Data lines ::

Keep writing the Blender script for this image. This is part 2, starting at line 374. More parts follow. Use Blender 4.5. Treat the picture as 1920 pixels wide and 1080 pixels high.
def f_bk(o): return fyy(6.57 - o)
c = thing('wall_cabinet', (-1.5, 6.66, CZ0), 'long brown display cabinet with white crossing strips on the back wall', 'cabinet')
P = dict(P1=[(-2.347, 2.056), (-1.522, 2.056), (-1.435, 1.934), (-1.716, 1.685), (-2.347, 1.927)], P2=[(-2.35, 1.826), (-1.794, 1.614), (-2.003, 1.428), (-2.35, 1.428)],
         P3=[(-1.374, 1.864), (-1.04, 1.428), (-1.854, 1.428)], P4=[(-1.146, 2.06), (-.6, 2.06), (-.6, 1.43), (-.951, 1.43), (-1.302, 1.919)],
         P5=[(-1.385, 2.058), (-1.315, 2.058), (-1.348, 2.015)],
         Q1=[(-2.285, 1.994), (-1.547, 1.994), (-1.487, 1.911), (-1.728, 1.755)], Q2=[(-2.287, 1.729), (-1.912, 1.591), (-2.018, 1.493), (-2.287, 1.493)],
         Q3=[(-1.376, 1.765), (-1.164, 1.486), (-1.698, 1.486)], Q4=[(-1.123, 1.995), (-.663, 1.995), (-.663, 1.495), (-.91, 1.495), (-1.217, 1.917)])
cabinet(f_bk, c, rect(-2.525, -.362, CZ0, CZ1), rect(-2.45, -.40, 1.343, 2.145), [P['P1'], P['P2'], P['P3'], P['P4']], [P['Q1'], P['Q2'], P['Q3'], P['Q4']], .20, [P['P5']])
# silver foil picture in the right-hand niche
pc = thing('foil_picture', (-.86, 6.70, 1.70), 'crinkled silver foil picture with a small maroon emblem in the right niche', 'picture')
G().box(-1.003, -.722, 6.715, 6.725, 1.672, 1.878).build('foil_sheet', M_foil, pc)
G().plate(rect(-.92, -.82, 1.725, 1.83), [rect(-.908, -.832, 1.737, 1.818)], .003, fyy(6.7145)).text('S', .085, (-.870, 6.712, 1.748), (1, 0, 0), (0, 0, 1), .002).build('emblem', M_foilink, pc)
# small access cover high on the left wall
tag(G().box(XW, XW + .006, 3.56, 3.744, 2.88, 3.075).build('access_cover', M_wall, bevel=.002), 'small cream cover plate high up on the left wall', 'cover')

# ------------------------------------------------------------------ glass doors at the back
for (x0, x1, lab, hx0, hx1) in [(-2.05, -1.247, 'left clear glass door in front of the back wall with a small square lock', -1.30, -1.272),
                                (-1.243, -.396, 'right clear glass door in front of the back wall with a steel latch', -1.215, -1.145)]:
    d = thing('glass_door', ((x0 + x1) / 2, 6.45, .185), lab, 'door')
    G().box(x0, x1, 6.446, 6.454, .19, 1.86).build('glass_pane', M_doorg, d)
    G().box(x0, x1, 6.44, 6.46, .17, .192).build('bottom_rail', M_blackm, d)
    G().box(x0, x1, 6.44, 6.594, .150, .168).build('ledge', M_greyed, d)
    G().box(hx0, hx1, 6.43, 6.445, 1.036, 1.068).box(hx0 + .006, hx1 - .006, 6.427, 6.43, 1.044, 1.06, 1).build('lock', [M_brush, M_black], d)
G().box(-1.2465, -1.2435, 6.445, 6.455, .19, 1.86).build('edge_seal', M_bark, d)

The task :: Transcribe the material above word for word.

Reply ::
Keep writing the Blender script for this image. This is part 2, starting at line 374. More parts follow. Use Blender 4.5. Treat the picture as 1920 pixels wide and 1080 pixels high.
def f_bk(o): return fyy(6.57 - o)
c = thing('wall_cabinet', (-1.5, 6.66, CZ0), 'long brown display cabinet with white crossing strips on the back wall', 'cabinet')
P = dict(P1=[(-2.347, 2.056), (-1.522, 2.056), (-1.435, 1.934), (-1.716, 1.685), (-2.347, 1.927)], P2=[(-2.35, 1.826), (-1.794, 1.614), (-2.003, 1.428), (-2.35, 1.428)],
         P3=[(-1.374, 1.864), (-1.04, 1.428), (-1.854, 1.428)], P4=[(-1.146, 2.06), (-.6, 2.06), (-.6, 1.43), (-.951, 1.43), (-1.302, 1.919)],
         P5=[(-1.385, 2.058), (-1.315, 2.058), (-1.348, 2.015)],
         Q1=[(-2.285, 1.994), (-1.547, 1.994), (-1.487, 1.911), (-1.728, 1.755)], Q2=[(-2.287, 1.729), (-1.912, 1.591), (-2.018, 1.493), (-2.287, 1.493)],
         Q3=[(-1.376, 1.765), (-1.164, 1.486), (-1.698, 1.486)], Q4=[(-1.123, 1.995), (-.663, 1.995), (-.663, 1.495), (-.91, 1.495), (-1.217, 1.917)])
cabinet(f_bk, c, rect(-2.525, -.362, CZ0, CZ1), rect(-2.45, -.40, 1.343, 2.145), [P['P1'], P['P2'], P['P3'], P['P4']], [P['Q1'], P['Q2'], P['Q3'], P['Q4']], .20, [P['P5']])
# silver foil picture in the right-hand niche
pc = thing('foil_picture', (-.86, 6.70, 1.70), 'crinkled silver foil picture with a small maroon emblem in the right niche', 'picture')
G().box(-1.003, -.722, 6.715, 6.725, 1.672, 1.878).build('foil_sheet', M_foil, pc)
G().plate(rect(-.92, -.82, 1.725, 1.83), [rect(-.908, -.832, 1.737, 1.818)], .003, fyy(6.7145)).text('S', .085, (-.870, 6.712, 1.748), (1, 0, 0), (0, 0, 1), .002).build('emblem', M_foilink, pc)
# small access cover high on the left wall
tag(G().box(XW, XW + .006, 3.56, 3.744, 2.88, 3.075).build('access_cover', M_wall, bevel=.002), 'small cream cover plate high up on the left wall', 'cover')

# ------------------------------------------------------------------ glass doors at the back
for (x0, x1, lab, hx0, hx1) in [(-2.05, -1.247, 'left clear glass door in front of the back wall with a small square lock', -1.30, -1.272),
                                (-1.243, -.396, 'right clear glass door in front of the back wall with a steel latch', -1.215, -1.145)]:
    d = thing('glass_door', ((x0 + x1) / 2, 6.45, .185), lab, 'door')
    G().box(x0, x1, 6.446, 6.454, .19, 1.86).build('glass_pane', M_doorg, d)
    G().box(x0, x1, 6.44, 6.46, .17, .192).build('bottom_rail', M_blackm, d)
    G().box(x0, x1, 6.44, 6.594, .150, .168).build('ledge', M_greyed, d)
    G().box(hx0, hx1, 6.43, 6.445, 1.036, 1.068).box(hx0 + .006, hx1 - .006, 6.427, 6.43, 1.044, 1.06, 1).build('lock', [M_brush, M_black], d)
G().box(-1.2465, -1.2435, 6.445, 6.455, .19, 1.86).build('edge_seal', M_bark, d)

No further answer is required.